Extract all of the data and reproduce it precisely.

══════

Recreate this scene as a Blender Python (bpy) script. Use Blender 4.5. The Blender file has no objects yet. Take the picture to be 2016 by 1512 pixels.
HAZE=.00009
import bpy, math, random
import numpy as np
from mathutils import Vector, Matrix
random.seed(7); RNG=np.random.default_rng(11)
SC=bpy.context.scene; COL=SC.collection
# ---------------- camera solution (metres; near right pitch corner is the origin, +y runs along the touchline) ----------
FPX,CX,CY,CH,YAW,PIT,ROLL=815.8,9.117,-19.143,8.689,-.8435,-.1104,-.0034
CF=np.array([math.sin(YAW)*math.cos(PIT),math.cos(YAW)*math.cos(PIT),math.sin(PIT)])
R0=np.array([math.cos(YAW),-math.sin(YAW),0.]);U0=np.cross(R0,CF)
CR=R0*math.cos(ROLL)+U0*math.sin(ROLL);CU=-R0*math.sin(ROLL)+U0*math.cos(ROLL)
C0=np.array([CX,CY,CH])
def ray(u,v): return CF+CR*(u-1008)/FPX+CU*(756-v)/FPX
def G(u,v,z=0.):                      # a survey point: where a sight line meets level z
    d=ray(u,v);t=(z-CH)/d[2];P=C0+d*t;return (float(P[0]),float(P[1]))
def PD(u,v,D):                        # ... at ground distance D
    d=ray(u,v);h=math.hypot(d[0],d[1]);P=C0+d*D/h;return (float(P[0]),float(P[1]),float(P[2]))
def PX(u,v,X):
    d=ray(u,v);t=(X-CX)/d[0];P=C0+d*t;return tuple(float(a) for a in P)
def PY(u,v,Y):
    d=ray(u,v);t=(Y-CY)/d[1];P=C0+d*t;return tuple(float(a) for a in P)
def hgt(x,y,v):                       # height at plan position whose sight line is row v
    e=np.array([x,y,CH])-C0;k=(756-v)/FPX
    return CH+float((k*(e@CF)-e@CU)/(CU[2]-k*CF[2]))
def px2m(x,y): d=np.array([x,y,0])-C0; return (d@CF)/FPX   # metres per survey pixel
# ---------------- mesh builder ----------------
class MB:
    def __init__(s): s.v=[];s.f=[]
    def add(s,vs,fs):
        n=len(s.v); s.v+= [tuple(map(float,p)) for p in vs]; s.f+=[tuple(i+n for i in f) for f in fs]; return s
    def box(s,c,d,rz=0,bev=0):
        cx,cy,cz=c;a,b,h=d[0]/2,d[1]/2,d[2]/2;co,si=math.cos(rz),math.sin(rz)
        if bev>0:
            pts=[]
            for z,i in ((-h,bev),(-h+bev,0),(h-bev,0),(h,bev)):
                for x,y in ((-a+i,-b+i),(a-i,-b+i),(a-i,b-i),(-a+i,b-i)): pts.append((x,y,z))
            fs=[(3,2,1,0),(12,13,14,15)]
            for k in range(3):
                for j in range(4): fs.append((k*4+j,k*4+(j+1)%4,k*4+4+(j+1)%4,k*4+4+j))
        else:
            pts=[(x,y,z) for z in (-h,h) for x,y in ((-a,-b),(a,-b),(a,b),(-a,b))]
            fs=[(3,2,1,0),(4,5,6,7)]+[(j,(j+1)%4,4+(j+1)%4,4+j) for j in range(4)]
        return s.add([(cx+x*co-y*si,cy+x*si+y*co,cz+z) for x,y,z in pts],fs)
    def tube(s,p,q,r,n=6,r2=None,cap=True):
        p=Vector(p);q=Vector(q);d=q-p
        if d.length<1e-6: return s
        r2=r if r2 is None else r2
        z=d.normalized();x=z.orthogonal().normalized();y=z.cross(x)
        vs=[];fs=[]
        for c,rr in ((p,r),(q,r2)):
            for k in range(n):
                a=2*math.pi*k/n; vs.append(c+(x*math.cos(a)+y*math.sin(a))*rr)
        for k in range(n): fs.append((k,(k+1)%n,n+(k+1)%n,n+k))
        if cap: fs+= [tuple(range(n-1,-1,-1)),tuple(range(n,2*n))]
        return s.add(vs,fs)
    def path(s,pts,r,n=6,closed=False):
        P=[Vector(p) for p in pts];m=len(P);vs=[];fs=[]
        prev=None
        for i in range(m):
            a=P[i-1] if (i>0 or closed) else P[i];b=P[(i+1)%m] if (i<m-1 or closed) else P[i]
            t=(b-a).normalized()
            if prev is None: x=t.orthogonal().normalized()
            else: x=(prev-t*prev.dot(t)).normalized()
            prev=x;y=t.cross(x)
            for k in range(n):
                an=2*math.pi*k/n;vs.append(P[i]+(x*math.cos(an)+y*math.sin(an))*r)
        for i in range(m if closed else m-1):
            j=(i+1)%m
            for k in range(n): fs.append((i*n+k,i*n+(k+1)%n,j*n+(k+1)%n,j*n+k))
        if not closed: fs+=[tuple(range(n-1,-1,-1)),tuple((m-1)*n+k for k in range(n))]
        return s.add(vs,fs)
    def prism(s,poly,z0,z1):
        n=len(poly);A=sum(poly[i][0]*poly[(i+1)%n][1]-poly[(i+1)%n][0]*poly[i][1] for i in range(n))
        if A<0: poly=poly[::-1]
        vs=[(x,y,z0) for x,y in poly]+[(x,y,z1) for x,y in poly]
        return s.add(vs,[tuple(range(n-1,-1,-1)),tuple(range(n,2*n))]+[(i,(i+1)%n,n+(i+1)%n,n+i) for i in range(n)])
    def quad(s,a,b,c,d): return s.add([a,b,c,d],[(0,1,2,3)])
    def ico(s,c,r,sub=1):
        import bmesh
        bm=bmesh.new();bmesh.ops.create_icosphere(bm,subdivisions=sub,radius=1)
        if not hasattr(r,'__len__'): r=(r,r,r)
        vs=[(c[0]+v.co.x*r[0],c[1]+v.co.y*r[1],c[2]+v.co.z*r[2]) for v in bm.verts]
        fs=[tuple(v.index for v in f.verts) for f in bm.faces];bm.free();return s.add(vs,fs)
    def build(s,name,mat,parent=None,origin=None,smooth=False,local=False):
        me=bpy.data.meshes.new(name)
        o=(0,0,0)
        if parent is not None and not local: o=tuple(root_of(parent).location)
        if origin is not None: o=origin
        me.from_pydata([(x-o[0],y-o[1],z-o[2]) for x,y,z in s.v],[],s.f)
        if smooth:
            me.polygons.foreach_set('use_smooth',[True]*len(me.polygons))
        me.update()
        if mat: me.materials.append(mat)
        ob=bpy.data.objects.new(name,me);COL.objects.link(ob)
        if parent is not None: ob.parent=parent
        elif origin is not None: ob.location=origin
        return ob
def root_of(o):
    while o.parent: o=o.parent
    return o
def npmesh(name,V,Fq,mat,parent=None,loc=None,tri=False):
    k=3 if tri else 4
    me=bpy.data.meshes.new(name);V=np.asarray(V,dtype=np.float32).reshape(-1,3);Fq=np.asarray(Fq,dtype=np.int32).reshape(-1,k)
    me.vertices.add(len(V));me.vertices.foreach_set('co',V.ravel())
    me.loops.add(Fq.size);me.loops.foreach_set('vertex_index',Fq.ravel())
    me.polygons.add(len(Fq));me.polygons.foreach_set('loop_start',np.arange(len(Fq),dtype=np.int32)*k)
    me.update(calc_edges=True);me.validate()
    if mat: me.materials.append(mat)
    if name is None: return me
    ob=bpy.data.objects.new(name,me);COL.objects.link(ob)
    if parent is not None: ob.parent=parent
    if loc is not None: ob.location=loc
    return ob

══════

■ Result for this task
Recreate this scene as a Blender Python (bpy) script. Use Blender 4.5. The Blender file has no objects yet. Take the picture to be 2016 by 1512 pixels.
HAZE=.00009
import bpy, math, random
import numpy as np
from mathutils import Vector, Matrix
random.seed(7); RNG=np.random.default_rng(11)
SC=bpy.context.scene; COL=SC.collection
# ---------------- camera solution (metres; near right pitch corner is the origin, +y runs along the touchline) ----------
FPX,CX,CY,CH,YAW,PIT,ROLL=815.8,9.117,-19.143,8.689,-.8435,-.1104,-.0034
CF=np.array([math.sin(YAW)*math.cos(PIT),math.cos(YAW)*math.cos(PIT),math.sin(PIT)])
R0=np.array([math.cos(YAW),-math.sin(YAW),0.]);U0=np.cross(R0,CF)
CR=R0*math.cos(ROLL)+U0*math.sin(ROLL);CU=-R0*math.sin(ROLL)+U0*math.cos(ROLL)
C0=np.array([CX,CY,CH])
def ray(u,v): return CF+CR*(u-1008)/FPX+CU*(756-v)/FPX
def G(u,v,z=0.):                      # a survey point: where a sight line meets level z
    d=ray(u,v);t=(z-CH)/d[2];P=C0+d*t;return (float(P[0]),float(P[1]))
def PD(u,v,D):                        # ... at ground distance D
    d=ray(u,v);h=math.hypot(d[0],d[1]);P=C0+d*D/h;return (float(P[0]),float(P[1]),float(P[2]))
def PX(u,v,X):
    d=ray(u,v);t=(X-CX)/d[0];P=C0+d*t;return tuple(float(a) for a in P)
def PY(u,v,Y):
    d=ray(u,v);t=(Y-CY)/d[1];P=C0+d*t;return tuple(float(a) for a in P)
def hgt(x,y,v):                       # height at plan position whose sight line is row v
    e=np.array([x,y,CH])-C0;k=(756-v)/FPX
    return CH+float((k*(e@CF)-e@CU)/(CU[2]-k*CF[2]))
def px2m(x,y): d=np.array([x,y,0])-C0; return (d@CF)/FPX   # metres per survey pixel
# ---------------- mesh builder ----------------
class MB:
    def __init__(s): s.v=[];s.f=[]
    def add(s,vs,fs):
        n=len(s.v); s.v+= [tuple(map(float,p)) for p in vs]; s.f+=[tuple(i+n for i in f) for f in fs]; return s
    def box(s,c,d,rz=0,bev=0):
        cx,cy,cz=c;a,b,h=d[0]/2,d[1]/2,d[2]/2;co,si=math.cos(rz),math.sin(rz)
        if bev>0:
            pts=[]
            for z,i in ((-h,bev),(-h+bev,0),(h-bev,0),(h,bev)):
                for x,y in ((-a+i,-b+i),(a-i,-b+i),(a-i,b-i),(-a+i,b-i)): pts.append((x,y,z))
            fs=[(3,2,1,0),(12,13,14,15)]
            for k in range(3):
                for j in range(4): fs.append((k*4+j,k*4+(j+1)%4,k*4+4+(j+1)%4,k*4+4+j))
        else:
            pts=[(x,y,z) for z in (-h,h) for x,y in ((-a,-b),(a,-b),(a,b),(-a,b))]
            fs=[(3,2,1,0),(4,5,6,7)]+[(j,(j+1)%4,4+(j+1)%4,4+j) for j in range(4)]
        return s.add([(cx+x*co-y*si,cy+x*si+y*co,cz+z) for x,y,z in pts],fs)
    def tube(s,p,q,r,n=6,r2=None,cap=True):
        p=Vector(p);q=Vector(q);d=q-p
        if d.length<1e-6: return s
        r2=r if r2 is None else r2
        z=d.normalized();x=z.orthogonal().normalized();y=z.cross(x)
        vs=[];fs=[]
        for c,rr in ((p,r),(q,r2)):
            for k in range(n):
                a=2*math.pi*k/n; vs.append(c+(x*math.cos(a)+y*math.sin(a))*rr)
        for k in range(n): fs.append((k,(k+1)%n,n+(k+1)%n,n+k))
        if cap: fs+= [tuple(range(n-1,-1,-1)),tuple(range(n,2*n))]
        return s.add(vs,fs)
    def path(s,pts,r,n=6,closed=False):
        P=[Vector(p) for p in pts];m=len(P);vs=[];fs=[]
        prev=None
        for i in range(m):
            a=P[i-1] if (i>0 or closed) else P[i];b=P[(i+1)%m] if (i<m-1 or closed) else P[i]
            t=(b-a).normalized()
            if prev is None: x=t.orthogonal().normalized()
            else: x=(prev-t*prev.dot(t)).normalized()
            prev=x;y=t.cross(x)
            for k in range(n):
                an=2*math.pi*k/n;vs.append(P[i]+(x*math.cos(an)+y*math.sin(an))*r)
        for i in range(m if closed else m-1):
            j=(i+1)%m
            for k in range(n): fs.append((i*n+k,i*n+(k+1)%n,j*n+(k+1)%n,j*n+k))
        if not closed: fs+=[tuple(range(n-1,-1,-1)),tuple((m-1)*n+k for k in range(n))]
        return s.add(vs,fs)
    def prism(s,poly,z0,z1):
        n=len(poly);A=sum(poly[i][0]*poly[(i+1)%n][1]-poly[(i+1)%n][0]*poly[i][1] for i in range(n))
        if A<0: poly=poly[::-1]
        vs=[(x,y,z0) for x,y in poly]+[(x,y,z1) for x,y in poly]
        return s.add(vs,[tuple(range(n-1,-1,-1)),tuple(range(n,2*n))]+[(i,(i+1)%n,n+(i+1)%n,n+i) for i in range(n)])
    def quad(s,a,b,c,d): return s.add([a,b,c,d],[(0,1,2,3)])
    def ico(s,c,r,sub=1):
        import bmesh
        bm=bmesh.new();bmesh.ops.create_icosphere(bm,subdivisions=sub,radius=1)
        if not hasattr(r,'__len__'): r=(r,r,r)
        vs=[(c[0]+v.co.x*r[0],c[1]+v.co.y*r[1],c[2]+v.co.z*r[2]) for v in bm.verts]
        fs=[tuple(v.index for v in f.verts) for f in bm.faces];bm.free();return s.add(vs,fs)
    def build(s,name,mat,parent=None,origin=None,smooth=False,local=False):
        me=bpy.data.meshes.new(name)
        o=(0,0,0)
        if parent is not None and not local: o=tuple(root_of(parent).location)
        if origin is not None: o=origin
        me.from_pydata([(x-o[0],y-o[1],z-o[2]) for x,y,z in s.v],[],s.f)
        if smooth:
            me.polygons.foreach_set('use_smooth',[True]*len(me.polygons))
        me.update()
        if mat: me.materials.append(mat)
        ob=bpy.data.objects.new(name,me);COL.objects.link(ob)
        if parent is not None: ob.parent=parent
        elif origin is not None: ob.location=origin
        return ob
def root_of(o):
    while o.parent: o=o.parent
    return o
def npmesh(name,V,Fq,mat,parent=None,loc=None,tri=False):
    k=3 if tri else 4
    me=bpy.data.meshes.new(name);V=np.asarray(V,dtype=np.float32).reshape(-1,3);Fq=np.asarray(Fq,dtype=np.int32).reshape(-1,k)
    me.vertices.add(len(V));me.vertices.foreach_set('co',V.ravel())
    me.loops.add(Fq.size);me.loops.foreach_set('vertex_index',Fq.ravel())
    me.polygons.add(len(Fq));me.polygons.foreach_set('loop_start',np.arange(len(Fq),dtype=np.int32)*k)
    me.update(calc_edges=True);me.validate()
    if mat: me.materials.append(mat)
    if name is None: return me
    ob=bpy.data.objects.new(name,me);COL.objects.link(ob)
    if parent is not None: ob.parent=parent
    if loc is not None: ob.location=loc
    return ob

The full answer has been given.